● **Set exercise**: Can all of these lines be returned exactly?

● **Information shown**:
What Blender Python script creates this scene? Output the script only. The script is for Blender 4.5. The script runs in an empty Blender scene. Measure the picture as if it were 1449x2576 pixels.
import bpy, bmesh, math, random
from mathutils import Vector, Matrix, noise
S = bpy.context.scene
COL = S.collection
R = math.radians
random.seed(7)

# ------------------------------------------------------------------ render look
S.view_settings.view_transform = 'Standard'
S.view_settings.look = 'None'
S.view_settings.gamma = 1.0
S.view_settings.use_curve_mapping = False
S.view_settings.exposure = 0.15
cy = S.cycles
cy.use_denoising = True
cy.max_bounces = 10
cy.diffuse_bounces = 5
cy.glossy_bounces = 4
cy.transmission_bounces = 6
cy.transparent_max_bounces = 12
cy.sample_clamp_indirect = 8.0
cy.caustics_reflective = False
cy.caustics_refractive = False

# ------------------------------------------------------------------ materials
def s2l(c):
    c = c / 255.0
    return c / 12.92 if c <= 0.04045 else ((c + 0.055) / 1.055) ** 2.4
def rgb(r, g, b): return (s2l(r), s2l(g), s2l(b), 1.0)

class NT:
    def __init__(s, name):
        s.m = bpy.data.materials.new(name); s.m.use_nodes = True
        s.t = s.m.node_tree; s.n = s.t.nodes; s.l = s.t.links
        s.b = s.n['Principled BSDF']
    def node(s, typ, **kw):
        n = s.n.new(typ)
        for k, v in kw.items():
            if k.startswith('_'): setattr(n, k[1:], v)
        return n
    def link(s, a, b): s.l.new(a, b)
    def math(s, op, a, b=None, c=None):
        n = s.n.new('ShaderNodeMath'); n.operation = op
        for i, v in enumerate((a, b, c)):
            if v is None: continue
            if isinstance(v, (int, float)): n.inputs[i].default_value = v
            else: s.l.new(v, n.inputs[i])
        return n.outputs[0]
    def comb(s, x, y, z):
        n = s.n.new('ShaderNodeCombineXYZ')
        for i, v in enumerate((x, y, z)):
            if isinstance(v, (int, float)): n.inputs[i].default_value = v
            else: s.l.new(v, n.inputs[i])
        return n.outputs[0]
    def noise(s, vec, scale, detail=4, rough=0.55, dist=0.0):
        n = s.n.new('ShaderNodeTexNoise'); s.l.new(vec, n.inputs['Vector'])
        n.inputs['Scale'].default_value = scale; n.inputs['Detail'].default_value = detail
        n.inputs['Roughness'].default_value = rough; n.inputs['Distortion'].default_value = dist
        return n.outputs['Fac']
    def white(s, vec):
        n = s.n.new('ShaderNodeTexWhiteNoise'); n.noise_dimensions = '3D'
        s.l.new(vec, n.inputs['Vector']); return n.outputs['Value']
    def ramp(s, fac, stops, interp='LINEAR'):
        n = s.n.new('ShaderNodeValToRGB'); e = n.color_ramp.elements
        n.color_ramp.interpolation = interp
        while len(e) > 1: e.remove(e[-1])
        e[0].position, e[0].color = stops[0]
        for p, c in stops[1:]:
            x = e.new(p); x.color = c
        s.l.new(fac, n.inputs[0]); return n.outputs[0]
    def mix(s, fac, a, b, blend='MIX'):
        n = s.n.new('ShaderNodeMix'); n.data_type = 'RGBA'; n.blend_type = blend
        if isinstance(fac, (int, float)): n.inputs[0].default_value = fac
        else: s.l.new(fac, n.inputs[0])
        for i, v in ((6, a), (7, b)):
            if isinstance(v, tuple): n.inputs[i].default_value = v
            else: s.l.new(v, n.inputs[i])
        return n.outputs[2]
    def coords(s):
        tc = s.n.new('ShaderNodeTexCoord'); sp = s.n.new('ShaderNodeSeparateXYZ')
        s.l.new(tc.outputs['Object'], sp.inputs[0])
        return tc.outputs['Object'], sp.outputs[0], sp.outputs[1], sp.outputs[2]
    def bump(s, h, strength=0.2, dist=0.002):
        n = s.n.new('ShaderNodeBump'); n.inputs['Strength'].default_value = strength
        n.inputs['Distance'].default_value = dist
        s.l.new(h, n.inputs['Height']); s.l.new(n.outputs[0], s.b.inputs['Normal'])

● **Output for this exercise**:
What Blender Python script creates this scene? Output the script only. The script is for Blender 4.5. The script runs in an empty Blender scene. Measure the picture as if it were 1449x2576 pixels.
import bpy, bmesh, math, random
from mathutils import Vector, Matrix, noise
S = bpy.context.scene
COL = S.collection
R = math.radians
random.seed(7)

# ------------------------------------------------------------------ render look
S.view_settings.view_transform = 'Standard'
S.view_settings.look = 'None'
S.view_settings.gamma = 1.0
S.view_settings.use_curve_mapping = False
S.view_settings.exposure = 0.15
cy = S.cycles
cy.use_denoising = True
cy.max_bounces = 10
cy.diffuse_bounces = 5
cy.glossy_bounces = 4
cy.transmission_bounces = 6
cy.transparent_max_bounces = 12
cy.sample_clamp_indirect = 8.0
cy.caustics_reflective = False
cy.caustics_refractive = False

# ------------------------------------------------------------------ materials
def s2l(c):
    c = c / 255.0
    return c / 12.92 if c <= 0.04045 else ((c + 0.055) / 1.055) ** 2.4
def rgb(r, g, b): return (s2l(r), s2l(g), s2l(b), 1.0)

class NT:
    def __init__(s, name):
        s.m = bpy.data.materials.new(name); s.m.use_nodes = True
        s.t = s.m.node_tree; s.n = s.t.nodes; s.l = s.t.links
        s.b = s.n['Principled BSDF']
    def node(s, typ, **kw):
        n = s.n.new(typ)
        for k, v in kw.items():
            if k.startswith('_'): setattr(n, k[1:], v)
        return n
    def link(s, a, b): s.l.new(a, b)
    def math(s, op, a, b=None, c=None):
        n = s.n.new('ShaderNodeMath'); n.operation = op
        for i, v in enumerate((a, b, c)):
            if v is None: continue
            if isinstance(v, (int, float)): n.inputs[i].default_value = v
            else: s.l.new(v, n.inputs[i])
        return n.outputs[0]
    def comb(s, x, y, z):
        n = s.n.new('ShaderNodeCombineXYZ')
        for i, v in enumerate((x, y, z)):
            if isinstance(v, (int, float)): n.inputs[i].default_value = v
            else: s.l.new(v, n.inputs[i])
        return n.outputs[0]
    def noise(s, vec, scale, detail=4, rough=0.55, dist=0.0):
        n = s.n.new('ShaderNodeTexNoise'); s.l.new(vec, n.inputs['Vector'])
        n.inputs['Scale'].default_value = scale; n.inputs['Detail'].default_value = detail
        n.inputs['Roughness'].default_value = rough; n.inputs['Distortion'].default_value = dist
        return n.outputs['Fac']
    def white(s, vec):
        n = s.n.new('ShaderNodeTexWhiteNoise'); n.noise_dimensions = '3D'
        s.l.new(vec, n.inputs['Vector']); return n.outputs['Value']
    def ramp(s, fac, stops, interp='LINEAR'):
        n = s.n.new('ShaderNodeValToRGB'); e = n.color_ramp.elements
        n.color_ramp.interpolation = interp
        while len(e) > 1: e.remove(e[-1])
        e[0].position, e[0].color = stops[0]
        for p, c in stops[1:]:
            x = e.new(p); x.color = c
        s.l.new(fac, n.inputs[0]); return n.outputs[0]
    def mix(s, fac, a, b, blend='MIX'):
        n = s.n.new('ShaderNodeMix'); n.data_type = 'RGBA'; n.blend_type = blend
        if isinstance(fac, (int, float)): n.inputs[0].default_value = fac
        else: s.l.new(fac, n.inputs[0])
        for i, v in ((6, a), (7, b)):
            if isinstance(v, tuple): n.inputs[i].default_value = v
            else: s.l.new(v, n.inputs[i])
        return n.outputs[2]
    def coords(s):
        tc = s.n.new('ShaderNodeTexCoord'); sp = s.n.new('ShaderNodeSeparateXYZ')
        s.l.new(tc.outputs['Object'], sp.inputs[0])
        return tc.outputs['Object'], sp.outputs[0], sp.outputs[1], sp.outputs[2]
    def bump(s, h, strength=0.2, dist=0.002):
        n = s.n.new('ShaderNodeBump'); n.inputs['Strength'].default_value = strength
        n.inputs['Distance'].default_value = dist
        s.l.new(h, n.inputs['Height']); s.l.new(n.outputs[0], s.b.inputs['Normal'])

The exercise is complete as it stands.